The Duke of Sussex, Prince Harry entered the witness box in a hearing to denounce the “destructive” role the British tabloids played in his life. However, the newspaper’s attorney questioned him about how he was able to attribute his suffering, to articles that he couldn’t recall reading.

By swearing to disclose the “whole truth and nothing but the truth” before the High Court of London, while holding a Bible in his right hand, the Duke of Sussex made history as the first senior official from the Royal Family to give evidence in court, in more than a century.
The Daily Mirror’s publisher, according to Harry, has been employing illegal methods on an “industrial scale” to get front-page stories on his life.
Harry said to the counsel of the Mirror Group Newspapers, Andrew Green that, he had “experienced hostility from the press since I was born.” The prince claimed that the tabloids had “a destructive role in my growing-up.”

Prince Harry was very quickly compelled to admit that, among the dozens of pieces he claimed had been written about him, he wasn’t sure he could remember the 33 particular ones he had been complaining about.
“Is it realistic, when you have been the subject of so much press intrusion by so many press, both domestic and international, to attribute specific distress to a particular article from 20 years ago, which you may not have seen at the time,” Green queried Harry. Harry remarked, “It isn’t a specific article, it’s all the articles.” “Every single article has caused me distress,” he said.

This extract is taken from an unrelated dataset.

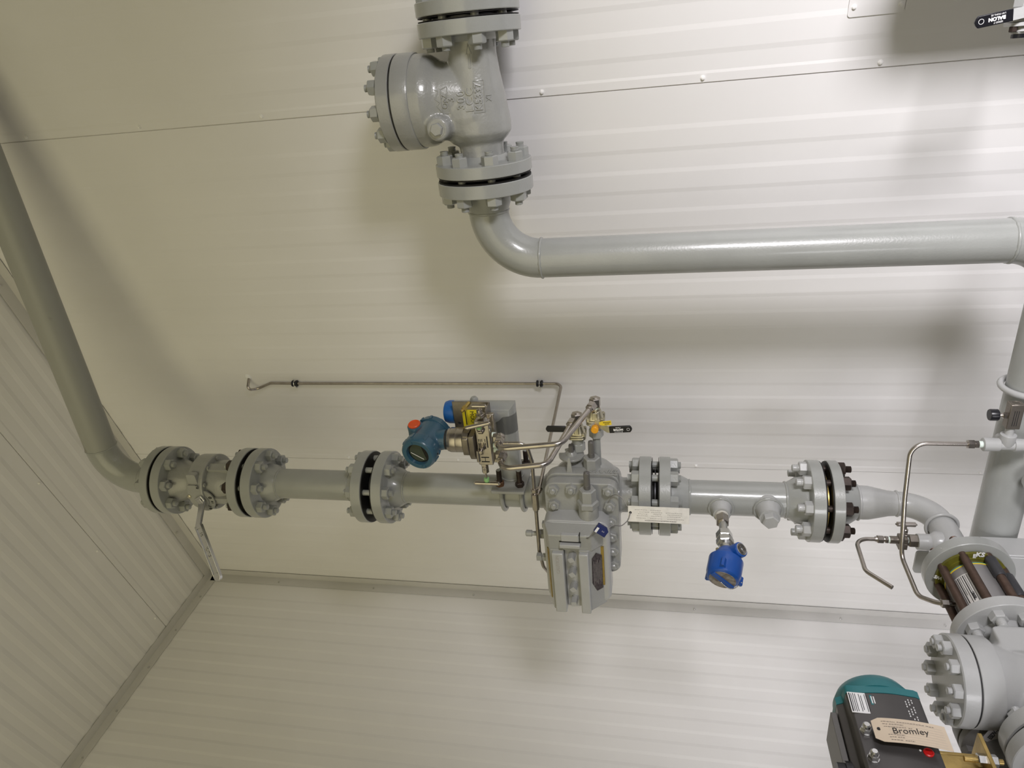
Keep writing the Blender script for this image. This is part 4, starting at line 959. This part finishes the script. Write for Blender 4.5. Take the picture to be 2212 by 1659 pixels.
# ================================================================== INSTRUMENT BALL VALVES
def grip(m, p, d, wv, L, W, T, tip=.28):
    d = Vector(d).normalized(); wv = (Vector(wv)-d*Vector(wv).dot(d)).normalized(); n = d.cross(wv)
    c = W*tip
    pts = [(0, -W/2), (L-c, -W/2), (L-.002, -W/2+c*.8), (L, 0), (L-.002, W/2-c*.8), (L-c, W/2), (0, W/2)]
    m.prism(pts, p, d, wv, n, -T/2, T/2); return n
def ivalve(label, a0, b, z, hdir, front, tag=False, handle_a=None):
    """small ball valve standing on a tap pipe that rises along +a"""
    t = thing('instrument_valve', label, 'valve', S(a0, b, z), 'instrument ball valves')
    m = M(); m.cyl(S(.02, b, z), S(a0, b, z), .0105, 24); part('tap_pipe', m, PAINT, t)
    m = M(); m.hexn(S(a0-.004, b, z), DA, .033, .024, phase=.2); part('end_connector', m, PAINT, t, angle=25)
    m = M(); m.lathe(S(a0+.018, b, z), DA, [(0, .0165), (.022, .0175)], 28); part('valve_body', m, PAINT, t)
    m = M()
    for k in (0, 1): m.prism(rrect(.047, .047, .010), S(a0+.038+.0065*k, b, z), DZ, DB, DA, 0, .0052)
    part('body_flange', m, ZINC, t, bevel=.001)
    m = M(); m.prism(rrect(.042, .042, .012), S(a0+.050, b, z), DZ, DB, DA, 0, .024, top=.62); m.prism(rrect(.014, .010, .002), S(a0+.056, b+.016, z), DZ, DB, DA, -.002, .018); m.lathe(S(a0+.072, b, z), DA, [(0, .0135), (.008, .013)], 20)
    part('end_adapter', m, ZINC, t, bevel=.0015)
    for dz in (-.0175, .0175):
        for db in (-.0175, .0175):
            m = M(); m.hexn(S(a0+.049, b+db, z+dz), DA, .0105, .008); part('body_bolt', m, ZINC, t, angle=25)
    m = M(); m.lathe(S(a0+.080, b, z), DA, [(0, .0105), (.006, .0105)], 20); part('thread_tape', m, TAPE, t)
    m = M(); m.hexn(S(a0+.084, b, z), DA, .026, .024, both=True, phase=.4); m.lathe(S(a0+.1075, b, z), DA, [(0, .0105), (.003, .006)], 16); part('elbow_fitting', m, STEEL, t, angle=25)
    sa = handle_a or a0+.022
    if front:
        m = M(); m.lathe(S(sa, b+.014, z), DB, [(0, .0125), (.010, .012)], 24); part('stem_boss', m, PAINT, t)
        m = M(); m.lathe(S(sa-.004, b+.022, z), DB, [(0, .0098), (.014, .0098), (.016, .008)], 28); part('stem_cap', m, AMBER, t, label='round amber cap')
        # cranked strip and sleeve
        m = M(); P0 = S(sa+.004, b+.024, z-.002); P1 = S(sa+.004, b+.024, z-.016); P2 = S(sa-.004, b+.032, z-.034)
        bar(m, [P0, P1, P2, P2+hdir*.008], DA, .0085, .0014); h = part('handle_strip', m, ZINC, t)
        m = M(); n_ = grip(m, P2+hdir*.003, hdir, DA, .058, .0185, .0055); gr = part('handle_sleeve', m, BLACKP, t, bevel=.0012, label='black vinyl handle sleeve with white lettering')
        rt = Vector(hdir).normalized(); up_ = (DA-rt*DA.dot(rt)).normalized(); nn = rt.cross(up_)
        if nn.dot(DB) < 0: nn = -nn
        g0 = P2+hdir*.003+nn*.003
        text('BALON', .0074, g0+rt*.023, rt, up_, WHITEI, gr, ext=.00015, bold=.0004); text('SERIES F', .0038, g0+rt*.023+up_*.0062, rt, up_, WHITEI, gr, ext=.00015); text('1/4F-F93NL-SE', .0036, g0+rt*.023-up_*.0062, rt, up_, WHITEI, gr, ext=.00015)
        m = M(); m.torus(g0+rt*.048, nn, .0036, .0004, 24, 6); part('printed_ring', m, WHITEI, gr)
    else:
        m = M(); m.lathe(S(sa, b-.014, z), -DB, [(0, .0125), (.014, .010)], 24); part('stem_boss', m, PAINT, t)
        m = M(); P0 = S(sa, b-.024, z-.008); P1 = S(sa, b-.026, z+.014); P2 = S(sa, b-.020, z+.030)
        bar(m, [P0, P1, P2, P2+DZ*.012], DA, .008, .0014); h = part('handle_strip', m, ZINC, t)
        m = M(); grip(m, P2+DZ*.004, DZ, DA, .055, .0180, .0055); part('handle_sleeve', m, BLACKP, t, bevel=.0012, label='black vinyl handle sleeve')
    return t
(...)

Harry claimed the articles made him anxious, depressed, and suspicious of his friends, because he believed they were providing information to the media. His social circle decreased, broke up relationships, and he continually felt under the spotlight of the journalists who were determining the course of his life.
“I genuinely feel that in every relationship that I’ve ever had be that with friends, girlfriends, with family or with the army, there’ve always been a third party involved, namely the tabloid press,” Harry wrote in a statement.

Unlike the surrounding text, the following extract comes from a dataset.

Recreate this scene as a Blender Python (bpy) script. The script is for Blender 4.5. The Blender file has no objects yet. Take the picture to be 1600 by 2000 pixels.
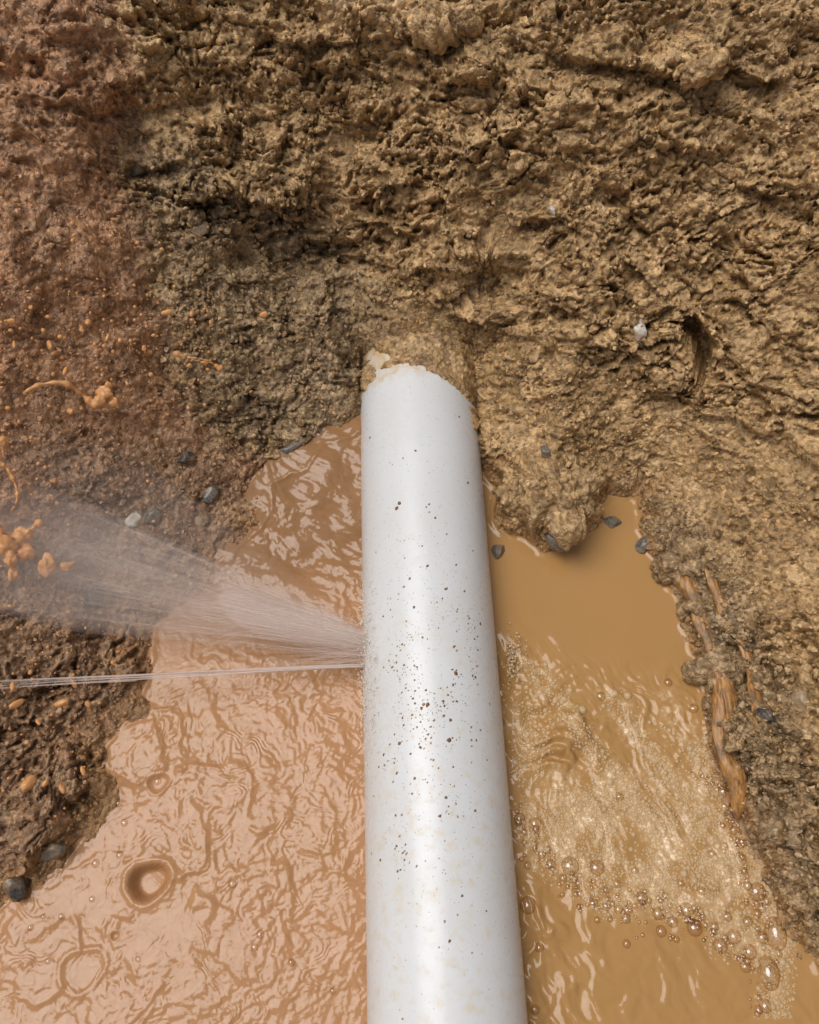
import bpy, bmesh, math, random
import numpy as np
from mathutils import Vector, Matrix

random.seed(7)
RNG = np.random.default_rng(11)
sc = bpy.context.scene
COL = sc.collection
R_ = math.radians

# ------------------------------------------------------------------ camera, sky, sun, exposure
H = 0.662                       # camera height above the water
PITCH = R_(64.6)                # looking down by this angle
F = 1570.0                      # focal length in photo pixels (1600 x 2000)
cam_d = bpy.data.cameras.new('camera')
cam = bpy.data.objects.new('camera', cam_d); COL.objects.link(cam)
cam.location = (0, 0, H)
cam.rotation_euler = (math.pi / 2 - PITCH, 0, 0)
cam_d.sensor_fit = 'VERTICAL'; cam_d.sensor_height = 24.0
cam_d.lens = 24.0 * F / 2000.0
cam_d.clip_start = 0.01; cam_d.clip_end = 500
cam_d.dof.use_dof = True; cam_d.dof.focus_distance = 0.66; cam_d.dof.aperture_fstop = 7.0
sc.camera = cam

SUN_EL, SUN_AZ = R_(69), R_(-80)        # azimuth clockwise from +Y (away from the camera)
world = bpy.data.worlds.new('World'); sc.world = world; world.use_nodes = True
wn = world.node_tree
bg = wn.nodes['Background']
sky = wn.nodes.new('ShaderNodeTexSky'); sky.sky_type = 'NISHITA'; sky.sun_disc = False
sky.sun_elevation = SUN_EL; sky.sun_rotation = SUN_AZ
sky.air_density = 1.0; sky.dust_density = 4.0; sky.ozone_density = 0.6
hsv = wn.nodes.new('ShaderNodeHueSaturation'); hsv.inputs['Saturation'].default_value = 0.42      # thin white overcast
wn.links.new(sky.outputs[0], hsv.inputs['Color']); wn.links.new(hsv.outputs[0], bg.inputs[0]); bg.inputs[1].default_value = 0.055
sun_d = bpy.data.lights.new('sun', 'SUN'); sun_d.energy = 1.5; sun_d.angle = R_(42); sun_d.color = (1.0, 0.98, 0.96)
sun = bpy.data.objects.new('sun', sun_d); COL.objects.link(sun)
sdir = Vector((math.sin(SUN_AZ) * math.cos(SUN_EL), math.cos(SUN_AZ) * math.cos(SUN_EL), math.sin(SUN_EL)))
sun.rotation_euler = (-sdir).to_track_quat('-Z', 'Y').to_euler()
sun.location = sdir * 5
sc.view_settings.view_transform = 'Standard'; sc.view_settings.look = 'None'
sc.view_settings.gamma = 1; sc.view_settings.use_curve_mapping = False
sc.view_settings.exposure = 0.62
sc.cycles.transparent_max_bounces = 96
sc.cycles.max_bounces = 5; sc.cycles.diffuse_bounces = 3; sc.cycles.glossy_bounces = 2; sc.cycles.adaptive_threshold = 0.02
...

Green constantly pressed Harry to name the individual pieces in which he had proof of phone hacking, but Harry said to Mr. Green to consult the journalist who employed him for their service. He kept mentioning how incredibly dubious the method of gathering the information was.
When questioned how journalists might have hacked his phone for a story about his 12th birthday, a time when he claimed he didn’t own a cell phone, the Duke said, they might have hacked his mother, the late Princess Diana’s phone. Mr. Green remarked, “That’s just speculation you’ve come up now.”
The lawyer continued by pointing out that, it was clear from the same article’s reference that, he had poorly handled his parents’ divorce. Harry answered, “I think so, like most kids.”
However, the prince claimed that, reporting such material was illegal, and that “the methods by which it was obtained seem incredibly suspicious.” Green then emphasized that his mother had previously spoken to reporters in public, about the challenges her children experienced after the divorce.

The Duke of Sussex has made it his objective to make the British media responsible, for what he perceives to be their pursuit of him and his family. Throughout his memoir, “Spare,” and other interviews, Harry expressed his rage towards the British press, and occasionally at his own royal relatives for what he perceives as their cooperation with the press.